Shift the synchronous particle entry phase by delta_phi_bunch.

This is mandatory when the reference phase is changed. In particular, it is the case when studying a sub-list of elements with TraceWin. With this solver, the entry phase in the first element of the sub-ListOfElements is always 0.0, even if is not the first element of the linac.

Parameters:

delta_phi_bunch (float) – Phase difference between the new first element of the linac and the previous first element of the linac.

Examples

>>> phi_in_1st_element = 0.
>>> phi_in_20th_element = 55.
>>> 25th_element: FieldMap
>>> 25th_element.cavity_settings.shift_phi_bunch(
>>> ... phi_in_20th_element - phi_in_1st_element
>>> )  # now phi_0_abs and phi_0_rel are properly understood
property status: Literal['nominal', 'rephased (in progress)', 'rephased (ok)', 'failed', 'compensate (in progress)', 'compensate (ok)', 'compensate (not ok)']

Give the status of the cavity under study.
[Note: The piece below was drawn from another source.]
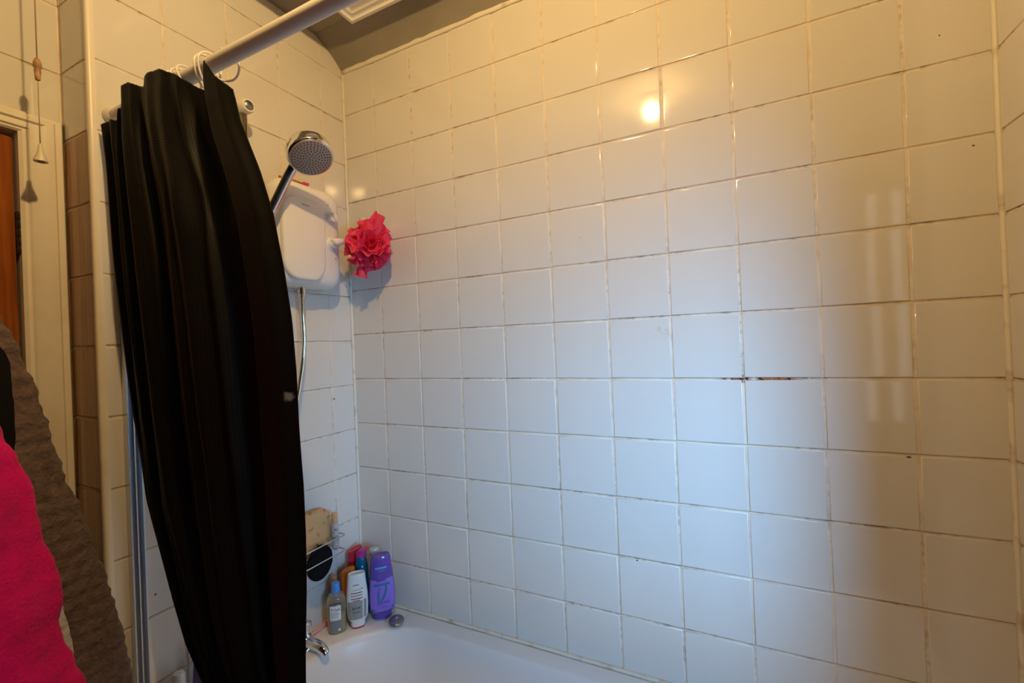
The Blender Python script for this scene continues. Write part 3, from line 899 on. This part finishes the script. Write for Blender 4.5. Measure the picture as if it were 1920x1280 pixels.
# ribbon loop motif
bm = bmesh.new(); cen = []
for i in range(41):
    a = -.35+2*PI*i/40*.93
    cen.append((-.002+.0135*math.sin(a)*(.55+.45*math.cos(a*.5)**2)+.0065*math.cos(a), .0865+.0265*math.cos(a)))
R = []
for i, (x, z) in enumerate(cen):
    wdt = .0016+.0022*abs(math.sin(i/40*PI))*(1 if i < 40 else 1)
    R.append([front(pp_, x-wdt, z, .0011), front(pp_, x+wdt, z, .0011)])
loft(bm, R, False, False, False); build('ribbon_motif', bm, M_tealprint, b)
wrap_text('ELVIVE', .0135, pp_, .002, .0555, M_dpurple, b, .0013, .95, .12)
patch('small_print', pp_, -.012, .016, .042, .0435, .0009, M_dpurple, b, 8, 1)

# orange bottle
b = bottle('lotion_bottle', (.060, -.116), 'orange bottle with a slanted top behind the white bottle')
po = [(0, .0195, .014, 2.5), (.003, .0215, .016, 2.5), (.05, .0222, .0165, 2.5), (.150, .0218, .016, 2.5), (.158, .0205, .0145, 2.5), (.161, .0175, .011, 2.4)]
bm = body(po)
for v in bm.verts:
    if v.co.z > .14: v.co.z += (v.co.z-.14)/.021*.30*(v.co.x)
build('body', bm, M_orange, b)

# red bottle
b = bottle('lotion_bottle', (.038, -.064), 'tall dark red bottle with a lighter red slanted cap, back left')
pr2 = [(0, .021, .0145, 2.5), (.003, .0235, .0165, 2.5), (.06, .0245, .017, 2.5), (.165, .0235, .0165, 2.5)]
build('body', body(pr2), M_red, b, angle=60)
bm = body([(.165, .0235, .0165, 2.5), (.185, .0235, .0165, 2.5), (.197, .0225, .0158, 2.5), (.201, .0200, .0135, 2.4), (.2008, .0175, .0110, 2.3), (.1995, .0165, .010, 2.3)])
for v in bm.verts:
    if v.co.z > .18: v.co.z += (v.co.z-.18)/.021*.38*v.co.x
build('cap', bm, M_redcap, b, angle=50)

# teal bottle with magenta cap
b = bottle('shower_gel_bottle', (.078, -.075), 'teal bottle with a magenta flip cap between the red and clear bottles')
pteal = [(0, .0185, .0135, 2.4), (.003, .0205, .0155, 2.4), (.05, .0210, .016, 2.4), (.10, .0207, .0155, 2.4), (.155, .0195, .0150, 2.3), (.178, .0165, .013, 2.2), (.186, .0150, .0125, 2.1)]
build('body', body(pteal), M_teal, b)
bm = body([(.186, .0155, .013, 2.1), (.198, .0160, .0132, 2.1), (.204, .0155, .013, 2.1), (.207, .0135, .010, 2.1)])
for v in bm.verts:
    if v.co.z > .20: v.co.x += .006; v.co.z += .35*max(0, v.co.x)
build('cap', bm, M_magenta, b, angle=50)
bmx = bmesh.new(); bmesh.ops.create_uvsphere(bmx, u_segments=12, v_segments=8, radius=.0028, matrix=Matrix.Translation(front(pteal, .001, .158, .001)))
build('white_dot', bmx, M_paper, b)

# clear bottle
b = bottle('toner_bottle', (.107, -.045), 'colourless clear bottle at the back between the teal and purple bottles')
pc = [(0, .018, .010, 2.4), (.003, .0205, .012, 2.4), (.12, .0205, .012, 2.4), (.180, .0200, .012, 2.4), (.184, .018, .010, 2.3)]
build('flask', body(pc), M_clear, b)
build('cap', body([(.184, .0165, .0105, 2.3), (.204, .0160, .0100, 2.3), (.207, .013, .008, 2.3)]), mat('frosted_cap', (.75, .80, .84), .3, trans=.5), b, angle=50)

# small amber bottle half hidden behind the blue-capped one
b = bottle('oil_bottle', (.028, -.146), 'small amber brown bottle half hidden behind the blue-capped bottle')
bm = bmesh.new(); lathe(bm, [(.012, 0), (.0145, .002), (.0148, .09), (.013, .104), (.009, .112), (.009, .122)], 24); build('flask', bm, M_amber, b)
bm = bmesh.new(); lathe(bm, [(.0105, .1215), (.0108, .123), (.0105, .144), (.009, .147), (0, .1475)], 24, Matrix(), True, False)
build('cap', bm, mat('tan_cap', (.45, .26, .13), .5), b, angle=40)

# pink razor leaning along the wall
rz2 = empty('razor', (.020, -.235, RIM+.0008), 'pale pink razor handle lying on the rim left of the blue-capped bottle', 'razor')
bm = bmesh.new(); tube(bm, smooth_path([(0, 0, .0048), (-.001, .03, .0052), (-.002, .06, .006)], 8), [interp(i/16, [0, .5, 1], [.0042, .0048, .004]) for i in range(17)], 12)
build('handle', bm, M_pinkplastic, rz2)
bm = bmesh.new(); box(bm, -.008, .006, .058, .066, .001, .012, .002); build('blade_head', bm, M_hotpink, rz2)

# bottles behind the curtain on the near corner of the rim
b = bottle('shampoo_bottle', (.034, -.596), 'white capped bottle top at the foot of the end wall, left of the curtain')
bm = bmesh.new(); lathe(bm, [(.018, 0), (.0215, .003), (.0215, .095), (.017, .108), (.0115, .113)], 28); build('body', bm, M_white, b)
bm = bmesh.new(); lathe(bm, [(.0125, .1125), (.0135, .115), (.0132, .135), (.0105, .142), (0, .144)], 28, Matrix(), True, False); build('cap', bm, M_white, b, angle=50)
b = bottle('shampoo_bottle', (.042, -.548), 'dusky purple bottle half hidden behind the lower edge of the curtain')
build('body', body([(0, .018, .013, 2.4), (.003, .0205, .015, 2.4), (.10, .0205, .015, 2.4), (.14, .018, .0135, 2.3), (.155, .014, .011, 2.2)]), mat('dusky_purple', (.13, .09, .22), .3), b)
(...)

property v_cav_mv: float | None

Get the accelerating voltage, and compute it if necessary.

Note

It is mandatory for the calculation of this quantity to compute propagation of the particle in the cavity.

See also

set_cavity_parameters_methods

_get_valid_func(obj: object, func_name: str, solver_id: str) Callable

Get the function in func_name for solver_id.